July 25, 2012

Defeated by Details

When talking to one of my coworkers today I remarked on their glasses:


"Nice glasses. Are those new?"


"No," she said, "I've had them since Junior High."

As you can tell, I'm not the kind of person to remember details. The only way that exchange could have gone worse would have been like this:


"Nice glasses. Are those new?"


"No. I was given these glasses at birth. They've been in my family for three generations, and I've worn them every day I've worked with you."


"Oh... cool."


I honestly feel like my brain has no capacity to remember features of the people around me.
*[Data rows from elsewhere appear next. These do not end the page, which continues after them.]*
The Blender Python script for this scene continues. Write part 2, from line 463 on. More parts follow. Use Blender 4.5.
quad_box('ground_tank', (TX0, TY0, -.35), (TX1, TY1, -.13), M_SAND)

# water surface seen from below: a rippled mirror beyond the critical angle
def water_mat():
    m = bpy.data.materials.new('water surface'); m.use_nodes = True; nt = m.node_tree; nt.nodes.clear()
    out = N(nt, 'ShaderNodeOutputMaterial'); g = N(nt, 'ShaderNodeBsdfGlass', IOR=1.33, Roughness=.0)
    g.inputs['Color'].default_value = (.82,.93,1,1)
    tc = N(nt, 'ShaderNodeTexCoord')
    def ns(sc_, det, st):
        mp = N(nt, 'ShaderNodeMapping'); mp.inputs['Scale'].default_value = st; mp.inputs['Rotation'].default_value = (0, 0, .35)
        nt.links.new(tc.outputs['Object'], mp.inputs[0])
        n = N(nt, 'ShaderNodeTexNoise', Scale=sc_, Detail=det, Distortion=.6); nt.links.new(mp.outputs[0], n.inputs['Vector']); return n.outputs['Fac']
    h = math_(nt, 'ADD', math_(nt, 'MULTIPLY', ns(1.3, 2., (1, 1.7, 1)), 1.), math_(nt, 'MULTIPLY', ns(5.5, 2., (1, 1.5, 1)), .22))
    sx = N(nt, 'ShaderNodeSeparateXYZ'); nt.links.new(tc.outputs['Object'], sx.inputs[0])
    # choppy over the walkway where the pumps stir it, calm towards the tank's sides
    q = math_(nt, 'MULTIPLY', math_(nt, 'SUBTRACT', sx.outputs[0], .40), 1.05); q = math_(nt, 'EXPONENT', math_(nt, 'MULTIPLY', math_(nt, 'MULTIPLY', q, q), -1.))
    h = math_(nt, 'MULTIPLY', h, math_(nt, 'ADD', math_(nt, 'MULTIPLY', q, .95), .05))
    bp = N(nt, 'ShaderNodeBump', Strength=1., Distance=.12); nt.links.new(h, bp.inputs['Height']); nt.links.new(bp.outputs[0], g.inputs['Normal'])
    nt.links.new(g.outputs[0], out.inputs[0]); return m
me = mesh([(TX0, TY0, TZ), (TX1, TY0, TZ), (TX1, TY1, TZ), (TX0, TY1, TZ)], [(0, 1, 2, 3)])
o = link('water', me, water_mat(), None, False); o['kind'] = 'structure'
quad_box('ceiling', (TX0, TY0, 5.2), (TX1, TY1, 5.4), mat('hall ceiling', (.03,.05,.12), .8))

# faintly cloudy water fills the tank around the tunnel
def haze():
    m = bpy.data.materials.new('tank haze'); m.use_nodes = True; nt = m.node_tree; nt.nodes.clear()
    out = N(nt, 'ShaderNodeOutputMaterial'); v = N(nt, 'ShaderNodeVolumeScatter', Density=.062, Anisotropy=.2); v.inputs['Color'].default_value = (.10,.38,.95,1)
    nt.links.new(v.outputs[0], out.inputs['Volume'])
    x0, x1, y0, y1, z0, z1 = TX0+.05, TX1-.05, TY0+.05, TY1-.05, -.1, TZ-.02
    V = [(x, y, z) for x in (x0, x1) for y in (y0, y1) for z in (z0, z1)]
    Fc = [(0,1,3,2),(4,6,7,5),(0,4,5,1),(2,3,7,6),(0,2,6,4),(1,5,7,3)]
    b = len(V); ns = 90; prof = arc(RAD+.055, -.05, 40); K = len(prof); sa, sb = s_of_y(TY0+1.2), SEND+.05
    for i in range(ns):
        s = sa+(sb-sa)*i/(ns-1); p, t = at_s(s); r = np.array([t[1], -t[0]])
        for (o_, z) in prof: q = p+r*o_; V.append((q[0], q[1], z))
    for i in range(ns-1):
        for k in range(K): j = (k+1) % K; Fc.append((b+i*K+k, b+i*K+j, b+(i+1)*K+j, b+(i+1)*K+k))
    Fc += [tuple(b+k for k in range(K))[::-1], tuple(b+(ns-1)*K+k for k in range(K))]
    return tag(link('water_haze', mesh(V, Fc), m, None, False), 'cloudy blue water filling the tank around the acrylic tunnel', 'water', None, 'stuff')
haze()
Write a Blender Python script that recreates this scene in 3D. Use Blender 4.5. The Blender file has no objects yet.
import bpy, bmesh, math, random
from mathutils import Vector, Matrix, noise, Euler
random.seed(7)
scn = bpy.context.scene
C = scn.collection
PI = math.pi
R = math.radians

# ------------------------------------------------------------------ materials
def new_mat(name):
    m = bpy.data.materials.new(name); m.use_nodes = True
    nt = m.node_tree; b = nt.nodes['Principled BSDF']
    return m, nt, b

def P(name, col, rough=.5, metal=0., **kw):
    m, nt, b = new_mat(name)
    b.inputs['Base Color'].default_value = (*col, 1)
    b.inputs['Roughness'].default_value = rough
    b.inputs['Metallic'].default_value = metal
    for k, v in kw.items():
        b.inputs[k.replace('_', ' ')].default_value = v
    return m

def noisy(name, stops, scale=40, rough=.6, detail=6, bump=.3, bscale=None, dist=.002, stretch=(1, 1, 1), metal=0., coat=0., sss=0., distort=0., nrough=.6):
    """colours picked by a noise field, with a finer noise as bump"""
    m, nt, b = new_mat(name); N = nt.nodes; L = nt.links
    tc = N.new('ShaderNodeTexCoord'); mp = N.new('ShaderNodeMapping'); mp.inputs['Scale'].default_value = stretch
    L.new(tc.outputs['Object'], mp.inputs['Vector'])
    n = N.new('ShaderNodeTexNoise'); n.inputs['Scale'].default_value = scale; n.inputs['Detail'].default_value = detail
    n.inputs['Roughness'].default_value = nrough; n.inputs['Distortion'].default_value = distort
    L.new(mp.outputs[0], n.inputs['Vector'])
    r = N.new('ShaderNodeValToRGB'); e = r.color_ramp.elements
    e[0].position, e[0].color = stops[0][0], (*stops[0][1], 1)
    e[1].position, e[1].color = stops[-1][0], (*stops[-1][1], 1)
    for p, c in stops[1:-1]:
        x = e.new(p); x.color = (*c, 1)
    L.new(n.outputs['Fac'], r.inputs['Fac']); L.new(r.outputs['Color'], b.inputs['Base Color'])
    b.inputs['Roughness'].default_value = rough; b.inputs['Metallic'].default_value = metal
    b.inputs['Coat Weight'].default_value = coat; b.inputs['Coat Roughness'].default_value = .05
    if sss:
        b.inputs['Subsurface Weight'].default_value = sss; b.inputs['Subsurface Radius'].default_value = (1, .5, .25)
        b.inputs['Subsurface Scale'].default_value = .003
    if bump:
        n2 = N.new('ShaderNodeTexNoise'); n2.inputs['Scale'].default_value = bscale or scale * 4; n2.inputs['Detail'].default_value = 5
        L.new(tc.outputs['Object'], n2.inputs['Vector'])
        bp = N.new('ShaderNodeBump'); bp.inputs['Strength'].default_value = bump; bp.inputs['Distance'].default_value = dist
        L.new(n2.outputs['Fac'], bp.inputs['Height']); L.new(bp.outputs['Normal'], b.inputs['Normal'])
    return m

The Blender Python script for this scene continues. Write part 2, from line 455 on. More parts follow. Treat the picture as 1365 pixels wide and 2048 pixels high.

If you confronted me as I was leaving the office and asked me to describe one article of clothing I saw someone wearing at work I would draw a blank.


Deep down I'm afraid that one day I will be the key witness to some sort of crime and give the shittiest description of a human being the police have ever heard.


"So, do you remember what the suspect looked like?"


"Uh, sure."


"Can you describe them? Officer McConnell here will be using the information to create a sketch of their likeness."


"... Okay."

[Long pause]


"Whenever you're ready. First of all, was it a man or a woman?"


" ... I'm thinking."


"Anything at all will help. You're the only person who saw them."


"Um, I'm like 70% sure it was a guy. But don't quote me on that."


"... And?"


"And, I'm pretty certain they had a face."


"What was he wearing?"


"[Long exhale] ...gosh. I guess he or she was wearing a bunch of different articles of clothing. Or maybe it was a one-piece jumpsuit that had different colours. Or maybe his or her body was painted to look like clothes. It's hard to remember. It was pretty dark."


"It was mid-afternoon in the park."


" ... The sun was in my eyes?"


"That's it. You're under arrest for being a clueless shithead."